Wind Energy Science (Mar 2024)
An insight into the capability of the actuator line method to resolve tip vortices
Abstract
The actuator line method (ALM) is increasingly being preferred to the ubiquitous blade element momentum (BEM) approach in several applications related to wind turbine simulation, thanks to the higher level of fidelity required by the design and analysis of modern machines. Its capability to resolve blade tip vortices and their effect on the blade load profile is, however, still unsatisfactory, especially when compared to other medium-fidelity methodologies such as the lifting line theory (LLT). Despite the numerical strategies proposed so far to overcome this limitation, the reason for such behavior is still unclear. To investigate this aspect, the present study uses the ALM tool developed by the authors for the ANSYS® Fluent® solver (v. 20.2) to simulate a NACA0018 finite wing for different pitch angles.

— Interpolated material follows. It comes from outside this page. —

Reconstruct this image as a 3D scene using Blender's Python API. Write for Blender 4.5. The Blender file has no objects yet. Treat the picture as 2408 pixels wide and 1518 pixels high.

Three different test cases were considered: high-fidelity blade-resolved computational fluid dynamics (CFD) simulations (to be used as a benchmark), standard ALM, and ALM with the spanwise force distribution coming from blade-resolved data (frozen ALM). The last option was included to isolate the effect of force projection, using three different smearing functions. For the postprocessing of the results, two different techniques were applied: the LineAverage sampling of the local angle of attack along the blade and state-of-the-art vortex identification methods (VIMs) to outline the blade vortex system. The analysis showed that the ALM can account for tip effects without the need for additional corrections, provided that the correct angle of attack sampling and force projection strategies are adopted.